Exercise:
Extract every line that contains the word "More".

Dataset rows:
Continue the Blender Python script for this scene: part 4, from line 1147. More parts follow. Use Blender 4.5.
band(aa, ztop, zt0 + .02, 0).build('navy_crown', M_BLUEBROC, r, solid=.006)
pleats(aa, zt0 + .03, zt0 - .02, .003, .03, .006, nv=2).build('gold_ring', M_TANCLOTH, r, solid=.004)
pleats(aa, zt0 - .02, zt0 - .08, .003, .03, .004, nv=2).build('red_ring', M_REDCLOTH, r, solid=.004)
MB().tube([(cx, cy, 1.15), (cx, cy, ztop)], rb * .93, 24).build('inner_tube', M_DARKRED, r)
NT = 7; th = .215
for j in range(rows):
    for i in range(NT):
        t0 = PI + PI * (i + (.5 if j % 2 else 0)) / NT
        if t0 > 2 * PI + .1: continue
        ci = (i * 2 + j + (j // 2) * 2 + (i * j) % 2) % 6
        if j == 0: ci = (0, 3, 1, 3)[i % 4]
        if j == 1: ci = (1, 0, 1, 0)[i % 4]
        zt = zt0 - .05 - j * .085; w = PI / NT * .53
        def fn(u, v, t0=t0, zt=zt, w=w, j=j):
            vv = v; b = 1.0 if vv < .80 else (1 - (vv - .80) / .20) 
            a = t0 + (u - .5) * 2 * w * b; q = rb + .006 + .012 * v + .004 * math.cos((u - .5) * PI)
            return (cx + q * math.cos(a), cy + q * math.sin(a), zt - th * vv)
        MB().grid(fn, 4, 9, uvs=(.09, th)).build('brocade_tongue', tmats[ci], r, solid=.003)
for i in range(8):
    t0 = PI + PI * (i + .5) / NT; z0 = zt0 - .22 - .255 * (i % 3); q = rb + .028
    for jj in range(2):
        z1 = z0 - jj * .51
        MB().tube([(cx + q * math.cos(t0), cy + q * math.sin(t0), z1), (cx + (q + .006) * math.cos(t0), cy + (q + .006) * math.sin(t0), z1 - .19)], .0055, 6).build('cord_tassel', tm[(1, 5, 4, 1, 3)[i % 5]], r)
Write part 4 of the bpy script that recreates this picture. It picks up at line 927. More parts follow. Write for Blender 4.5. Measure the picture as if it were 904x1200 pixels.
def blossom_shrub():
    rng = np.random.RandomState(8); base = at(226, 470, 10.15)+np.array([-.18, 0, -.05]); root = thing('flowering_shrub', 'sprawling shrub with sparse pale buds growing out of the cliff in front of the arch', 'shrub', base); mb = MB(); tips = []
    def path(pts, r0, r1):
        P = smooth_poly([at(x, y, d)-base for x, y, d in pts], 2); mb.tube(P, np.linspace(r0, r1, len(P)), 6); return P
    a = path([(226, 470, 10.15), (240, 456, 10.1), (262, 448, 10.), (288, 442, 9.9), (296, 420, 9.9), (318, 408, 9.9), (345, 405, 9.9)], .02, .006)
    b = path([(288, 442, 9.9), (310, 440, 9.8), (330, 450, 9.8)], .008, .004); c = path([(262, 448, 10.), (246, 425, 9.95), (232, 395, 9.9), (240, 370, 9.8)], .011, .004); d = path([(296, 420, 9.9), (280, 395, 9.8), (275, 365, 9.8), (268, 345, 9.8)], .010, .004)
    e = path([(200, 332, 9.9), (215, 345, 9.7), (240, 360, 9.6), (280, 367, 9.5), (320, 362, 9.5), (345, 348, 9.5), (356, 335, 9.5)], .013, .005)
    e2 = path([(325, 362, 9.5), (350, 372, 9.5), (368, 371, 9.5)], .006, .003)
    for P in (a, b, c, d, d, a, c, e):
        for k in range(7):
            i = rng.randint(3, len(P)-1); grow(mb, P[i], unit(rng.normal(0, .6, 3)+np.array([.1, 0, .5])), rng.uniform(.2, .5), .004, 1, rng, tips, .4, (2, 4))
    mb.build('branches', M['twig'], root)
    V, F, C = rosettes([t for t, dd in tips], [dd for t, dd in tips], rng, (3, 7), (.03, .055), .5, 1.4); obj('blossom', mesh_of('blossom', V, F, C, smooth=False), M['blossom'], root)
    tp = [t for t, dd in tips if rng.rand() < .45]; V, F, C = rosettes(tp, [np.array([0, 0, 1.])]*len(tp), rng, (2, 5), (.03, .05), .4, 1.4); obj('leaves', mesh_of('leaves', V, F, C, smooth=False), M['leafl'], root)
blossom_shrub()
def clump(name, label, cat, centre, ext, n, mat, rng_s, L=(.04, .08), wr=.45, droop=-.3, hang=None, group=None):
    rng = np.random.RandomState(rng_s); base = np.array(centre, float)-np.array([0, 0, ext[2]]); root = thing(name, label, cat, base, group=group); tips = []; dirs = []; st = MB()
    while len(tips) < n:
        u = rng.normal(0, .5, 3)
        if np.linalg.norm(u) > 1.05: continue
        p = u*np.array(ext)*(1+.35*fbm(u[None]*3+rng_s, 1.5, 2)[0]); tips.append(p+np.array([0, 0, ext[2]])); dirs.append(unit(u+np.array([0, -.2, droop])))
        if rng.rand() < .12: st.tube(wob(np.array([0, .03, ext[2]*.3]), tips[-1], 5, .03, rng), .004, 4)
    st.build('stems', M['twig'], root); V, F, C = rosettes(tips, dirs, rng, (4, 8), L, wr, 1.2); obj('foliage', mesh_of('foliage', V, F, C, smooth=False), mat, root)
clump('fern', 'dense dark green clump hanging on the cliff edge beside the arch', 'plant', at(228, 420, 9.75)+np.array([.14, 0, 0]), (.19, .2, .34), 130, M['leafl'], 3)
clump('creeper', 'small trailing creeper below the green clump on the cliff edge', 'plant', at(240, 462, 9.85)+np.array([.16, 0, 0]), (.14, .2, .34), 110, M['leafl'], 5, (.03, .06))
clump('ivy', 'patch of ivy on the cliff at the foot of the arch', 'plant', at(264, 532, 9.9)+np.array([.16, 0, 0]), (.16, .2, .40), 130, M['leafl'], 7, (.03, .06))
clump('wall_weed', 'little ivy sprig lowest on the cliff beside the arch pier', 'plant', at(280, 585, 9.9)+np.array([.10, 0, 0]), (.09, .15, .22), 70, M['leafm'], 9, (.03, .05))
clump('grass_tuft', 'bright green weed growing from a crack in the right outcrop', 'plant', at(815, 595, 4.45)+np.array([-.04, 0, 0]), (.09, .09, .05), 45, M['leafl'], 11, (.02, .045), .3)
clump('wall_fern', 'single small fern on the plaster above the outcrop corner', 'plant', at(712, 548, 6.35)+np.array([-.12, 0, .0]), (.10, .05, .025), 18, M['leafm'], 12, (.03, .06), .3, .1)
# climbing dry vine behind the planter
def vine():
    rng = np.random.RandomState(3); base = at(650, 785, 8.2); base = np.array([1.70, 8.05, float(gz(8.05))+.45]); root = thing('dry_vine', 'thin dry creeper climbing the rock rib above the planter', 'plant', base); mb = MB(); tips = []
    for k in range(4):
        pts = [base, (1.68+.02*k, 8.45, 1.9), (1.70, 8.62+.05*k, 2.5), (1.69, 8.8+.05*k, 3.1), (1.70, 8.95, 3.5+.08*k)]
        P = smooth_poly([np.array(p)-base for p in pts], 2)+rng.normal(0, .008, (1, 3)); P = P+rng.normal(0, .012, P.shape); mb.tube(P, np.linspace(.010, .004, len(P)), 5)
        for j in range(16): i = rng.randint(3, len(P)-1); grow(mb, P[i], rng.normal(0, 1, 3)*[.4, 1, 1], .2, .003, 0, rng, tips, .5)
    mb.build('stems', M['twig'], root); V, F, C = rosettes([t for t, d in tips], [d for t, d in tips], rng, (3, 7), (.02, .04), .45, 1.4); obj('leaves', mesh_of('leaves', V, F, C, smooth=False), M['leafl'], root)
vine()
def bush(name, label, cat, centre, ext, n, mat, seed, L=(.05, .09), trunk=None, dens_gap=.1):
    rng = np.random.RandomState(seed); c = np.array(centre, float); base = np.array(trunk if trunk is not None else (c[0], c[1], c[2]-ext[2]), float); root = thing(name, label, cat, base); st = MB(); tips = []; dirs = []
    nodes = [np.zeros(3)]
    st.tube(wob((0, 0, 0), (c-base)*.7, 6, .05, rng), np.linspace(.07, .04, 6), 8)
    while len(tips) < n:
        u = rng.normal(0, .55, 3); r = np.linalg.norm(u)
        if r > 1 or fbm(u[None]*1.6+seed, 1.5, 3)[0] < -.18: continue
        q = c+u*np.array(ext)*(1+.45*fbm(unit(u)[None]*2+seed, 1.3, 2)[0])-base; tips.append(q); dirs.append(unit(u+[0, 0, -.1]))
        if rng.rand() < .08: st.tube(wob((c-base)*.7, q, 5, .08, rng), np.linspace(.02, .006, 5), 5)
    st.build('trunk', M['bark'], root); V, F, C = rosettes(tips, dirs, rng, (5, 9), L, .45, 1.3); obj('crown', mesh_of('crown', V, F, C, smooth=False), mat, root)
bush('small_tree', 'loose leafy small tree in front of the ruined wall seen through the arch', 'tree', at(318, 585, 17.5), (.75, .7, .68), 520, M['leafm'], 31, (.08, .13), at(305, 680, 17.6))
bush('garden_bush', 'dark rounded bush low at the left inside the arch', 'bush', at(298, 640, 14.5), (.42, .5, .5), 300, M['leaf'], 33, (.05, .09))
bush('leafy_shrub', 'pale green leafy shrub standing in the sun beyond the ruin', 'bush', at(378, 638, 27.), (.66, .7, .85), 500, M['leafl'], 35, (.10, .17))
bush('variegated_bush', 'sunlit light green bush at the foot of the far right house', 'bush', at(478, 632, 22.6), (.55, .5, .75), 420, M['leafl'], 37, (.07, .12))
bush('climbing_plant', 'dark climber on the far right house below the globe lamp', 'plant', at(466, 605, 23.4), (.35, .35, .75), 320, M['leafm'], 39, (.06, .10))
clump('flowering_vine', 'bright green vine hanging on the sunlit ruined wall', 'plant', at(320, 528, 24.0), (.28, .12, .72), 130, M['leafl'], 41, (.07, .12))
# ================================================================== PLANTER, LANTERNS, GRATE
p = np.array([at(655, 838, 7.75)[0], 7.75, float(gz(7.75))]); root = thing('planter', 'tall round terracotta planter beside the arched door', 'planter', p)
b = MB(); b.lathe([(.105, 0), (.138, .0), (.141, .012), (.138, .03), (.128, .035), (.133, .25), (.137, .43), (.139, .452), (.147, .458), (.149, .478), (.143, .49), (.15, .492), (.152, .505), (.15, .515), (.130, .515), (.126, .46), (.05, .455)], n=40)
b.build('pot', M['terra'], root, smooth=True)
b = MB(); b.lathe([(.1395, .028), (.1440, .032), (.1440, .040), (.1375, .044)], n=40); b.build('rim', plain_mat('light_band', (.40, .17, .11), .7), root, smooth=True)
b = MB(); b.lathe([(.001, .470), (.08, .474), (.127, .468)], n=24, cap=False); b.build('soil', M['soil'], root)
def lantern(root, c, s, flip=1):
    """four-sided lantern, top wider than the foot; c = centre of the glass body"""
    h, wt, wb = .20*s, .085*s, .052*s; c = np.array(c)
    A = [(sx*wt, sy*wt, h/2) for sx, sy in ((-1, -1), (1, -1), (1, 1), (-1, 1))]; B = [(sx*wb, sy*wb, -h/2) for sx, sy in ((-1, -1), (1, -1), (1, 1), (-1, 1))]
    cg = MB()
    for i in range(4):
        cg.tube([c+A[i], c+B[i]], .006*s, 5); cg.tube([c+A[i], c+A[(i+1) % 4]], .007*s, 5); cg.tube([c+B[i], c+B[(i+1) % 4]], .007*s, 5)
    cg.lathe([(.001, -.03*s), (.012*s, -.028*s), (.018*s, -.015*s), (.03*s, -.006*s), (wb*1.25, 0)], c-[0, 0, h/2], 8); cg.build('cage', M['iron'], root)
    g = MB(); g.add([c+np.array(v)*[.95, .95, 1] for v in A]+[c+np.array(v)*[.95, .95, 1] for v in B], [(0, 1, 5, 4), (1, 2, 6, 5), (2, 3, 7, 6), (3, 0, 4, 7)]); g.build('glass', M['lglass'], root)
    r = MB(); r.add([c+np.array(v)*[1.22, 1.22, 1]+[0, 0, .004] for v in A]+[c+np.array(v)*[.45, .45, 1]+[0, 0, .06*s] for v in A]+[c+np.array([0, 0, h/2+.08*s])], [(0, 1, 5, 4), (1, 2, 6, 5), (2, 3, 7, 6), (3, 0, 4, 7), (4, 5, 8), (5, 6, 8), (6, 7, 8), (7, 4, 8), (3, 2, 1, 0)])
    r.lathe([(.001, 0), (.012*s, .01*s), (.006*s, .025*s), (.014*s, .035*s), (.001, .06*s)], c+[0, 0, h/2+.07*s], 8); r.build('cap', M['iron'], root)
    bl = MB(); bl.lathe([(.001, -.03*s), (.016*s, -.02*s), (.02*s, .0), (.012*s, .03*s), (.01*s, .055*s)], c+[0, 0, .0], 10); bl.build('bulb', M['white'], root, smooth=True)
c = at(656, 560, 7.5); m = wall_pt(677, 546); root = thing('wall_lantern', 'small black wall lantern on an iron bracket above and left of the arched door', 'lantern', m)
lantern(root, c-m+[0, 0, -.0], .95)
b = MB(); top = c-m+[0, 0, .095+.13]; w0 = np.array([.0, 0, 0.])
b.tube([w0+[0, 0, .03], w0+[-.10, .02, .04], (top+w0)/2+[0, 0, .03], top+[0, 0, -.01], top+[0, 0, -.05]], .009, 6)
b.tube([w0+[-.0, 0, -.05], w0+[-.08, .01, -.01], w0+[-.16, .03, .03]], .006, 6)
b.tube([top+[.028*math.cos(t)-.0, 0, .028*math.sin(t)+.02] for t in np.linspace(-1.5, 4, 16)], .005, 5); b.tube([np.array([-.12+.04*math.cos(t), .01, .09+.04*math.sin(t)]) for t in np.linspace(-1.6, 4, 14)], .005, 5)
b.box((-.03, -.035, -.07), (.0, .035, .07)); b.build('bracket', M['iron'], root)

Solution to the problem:
Continue the Blender Python script for this scene: part 4, from line 1147. More parts follow. Use Blender 4.5.
Write part 4 of the bpy script that recreates this picture. It picks up at line 927. More parts follow. Write for Blender 4.5. Measure the picture as if it were 904x1200 pixels.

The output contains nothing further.